## [TASK DESCRIPTION]
Find all the lines with "Blender" and gather them.

## [TASK DATA]

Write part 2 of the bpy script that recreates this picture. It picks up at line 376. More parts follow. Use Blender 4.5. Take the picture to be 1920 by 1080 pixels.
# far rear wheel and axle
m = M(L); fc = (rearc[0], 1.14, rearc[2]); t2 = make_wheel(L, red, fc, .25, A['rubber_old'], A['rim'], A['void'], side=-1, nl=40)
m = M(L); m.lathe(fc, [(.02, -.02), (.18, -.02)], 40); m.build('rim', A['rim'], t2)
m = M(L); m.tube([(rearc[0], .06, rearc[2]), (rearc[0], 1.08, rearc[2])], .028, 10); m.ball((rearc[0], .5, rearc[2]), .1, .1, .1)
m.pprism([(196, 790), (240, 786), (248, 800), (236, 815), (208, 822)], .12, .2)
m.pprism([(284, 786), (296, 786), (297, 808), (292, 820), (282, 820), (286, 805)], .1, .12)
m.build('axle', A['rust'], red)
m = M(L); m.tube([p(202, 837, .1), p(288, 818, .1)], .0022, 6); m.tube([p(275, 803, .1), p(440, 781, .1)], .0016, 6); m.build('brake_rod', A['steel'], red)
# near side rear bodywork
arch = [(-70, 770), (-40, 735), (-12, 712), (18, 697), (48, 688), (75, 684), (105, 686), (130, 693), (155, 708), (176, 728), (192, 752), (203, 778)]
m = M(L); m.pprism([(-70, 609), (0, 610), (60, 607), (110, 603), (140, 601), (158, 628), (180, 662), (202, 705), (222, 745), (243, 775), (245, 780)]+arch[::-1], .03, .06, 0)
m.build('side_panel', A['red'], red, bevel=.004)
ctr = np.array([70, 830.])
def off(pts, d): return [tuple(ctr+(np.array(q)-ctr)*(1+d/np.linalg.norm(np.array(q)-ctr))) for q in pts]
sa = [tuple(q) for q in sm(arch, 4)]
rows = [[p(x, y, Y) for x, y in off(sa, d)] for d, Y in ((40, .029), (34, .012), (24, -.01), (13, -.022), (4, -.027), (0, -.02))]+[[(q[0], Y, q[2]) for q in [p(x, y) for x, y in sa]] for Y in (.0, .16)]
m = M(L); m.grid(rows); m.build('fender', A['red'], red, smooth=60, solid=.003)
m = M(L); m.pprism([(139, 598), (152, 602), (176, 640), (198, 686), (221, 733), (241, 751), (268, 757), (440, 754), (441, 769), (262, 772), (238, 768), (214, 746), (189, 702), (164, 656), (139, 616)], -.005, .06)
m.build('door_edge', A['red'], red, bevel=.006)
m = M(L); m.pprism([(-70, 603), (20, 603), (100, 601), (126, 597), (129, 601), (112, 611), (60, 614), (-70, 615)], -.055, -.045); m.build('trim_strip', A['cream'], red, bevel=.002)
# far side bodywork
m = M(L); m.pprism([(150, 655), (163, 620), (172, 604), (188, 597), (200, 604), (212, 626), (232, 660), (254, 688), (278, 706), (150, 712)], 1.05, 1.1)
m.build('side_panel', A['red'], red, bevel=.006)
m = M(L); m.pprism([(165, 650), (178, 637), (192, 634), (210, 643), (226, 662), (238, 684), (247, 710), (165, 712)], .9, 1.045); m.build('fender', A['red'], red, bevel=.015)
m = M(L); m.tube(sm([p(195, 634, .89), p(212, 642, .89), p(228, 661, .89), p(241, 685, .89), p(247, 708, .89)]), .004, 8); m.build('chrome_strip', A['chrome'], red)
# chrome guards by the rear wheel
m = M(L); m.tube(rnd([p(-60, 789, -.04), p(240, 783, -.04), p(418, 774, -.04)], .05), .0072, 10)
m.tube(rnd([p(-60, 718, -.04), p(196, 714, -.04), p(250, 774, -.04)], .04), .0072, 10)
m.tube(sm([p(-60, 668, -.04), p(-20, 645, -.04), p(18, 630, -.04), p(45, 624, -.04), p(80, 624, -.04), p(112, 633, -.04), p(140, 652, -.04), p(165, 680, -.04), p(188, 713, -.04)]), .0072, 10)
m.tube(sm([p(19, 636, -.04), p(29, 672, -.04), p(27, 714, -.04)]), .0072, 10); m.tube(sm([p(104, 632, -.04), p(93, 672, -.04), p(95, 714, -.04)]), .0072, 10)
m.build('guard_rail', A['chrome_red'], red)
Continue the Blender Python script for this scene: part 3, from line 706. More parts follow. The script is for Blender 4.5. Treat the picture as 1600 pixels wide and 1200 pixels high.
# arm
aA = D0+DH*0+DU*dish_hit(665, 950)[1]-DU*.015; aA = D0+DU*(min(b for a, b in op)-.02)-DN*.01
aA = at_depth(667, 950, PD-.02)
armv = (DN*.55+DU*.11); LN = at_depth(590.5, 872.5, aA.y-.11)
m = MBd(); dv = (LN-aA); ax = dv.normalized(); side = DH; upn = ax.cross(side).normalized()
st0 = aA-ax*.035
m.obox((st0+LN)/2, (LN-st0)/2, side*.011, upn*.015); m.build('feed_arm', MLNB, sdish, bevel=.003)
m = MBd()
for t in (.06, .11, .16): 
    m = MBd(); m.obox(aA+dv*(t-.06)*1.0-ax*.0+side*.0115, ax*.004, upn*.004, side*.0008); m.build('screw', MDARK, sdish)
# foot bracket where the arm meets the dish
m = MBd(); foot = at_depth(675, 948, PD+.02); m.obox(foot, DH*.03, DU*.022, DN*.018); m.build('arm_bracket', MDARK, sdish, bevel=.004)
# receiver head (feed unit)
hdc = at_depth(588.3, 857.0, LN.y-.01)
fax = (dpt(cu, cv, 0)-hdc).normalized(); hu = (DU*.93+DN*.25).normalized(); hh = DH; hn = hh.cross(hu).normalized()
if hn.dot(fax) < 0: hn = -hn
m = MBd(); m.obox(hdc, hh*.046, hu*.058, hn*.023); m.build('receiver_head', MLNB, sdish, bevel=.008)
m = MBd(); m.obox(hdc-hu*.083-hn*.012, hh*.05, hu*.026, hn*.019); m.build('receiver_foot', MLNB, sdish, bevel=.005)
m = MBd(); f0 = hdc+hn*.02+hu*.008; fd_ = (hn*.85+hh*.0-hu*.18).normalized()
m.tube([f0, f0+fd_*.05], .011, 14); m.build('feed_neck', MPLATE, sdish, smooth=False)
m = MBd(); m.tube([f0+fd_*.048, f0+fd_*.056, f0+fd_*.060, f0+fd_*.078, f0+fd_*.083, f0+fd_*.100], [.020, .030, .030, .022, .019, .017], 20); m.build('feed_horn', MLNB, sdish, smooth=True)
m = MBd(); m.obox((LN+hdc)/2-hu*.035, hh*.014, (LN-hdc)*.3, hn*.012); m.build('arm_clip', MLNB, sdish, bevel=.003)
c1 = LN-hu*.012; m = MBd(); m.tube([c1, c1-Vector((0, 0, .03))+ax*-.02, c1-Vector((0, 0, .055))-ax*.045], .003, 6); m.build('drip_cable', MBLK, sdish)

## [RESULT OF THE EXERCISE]
Write part 2 of the bpy script that recreates this picture. It picks up at line 376. More parts follow. Use Blender 4.5. Take the picture to be 1920 by 1080 pixels.
Continue the Blender Python script for this scene: part 3, from line 706. More parts follow. The script is for Blender 4.5. Treat the picture as 1600 pixels wide and 1200 pixels high.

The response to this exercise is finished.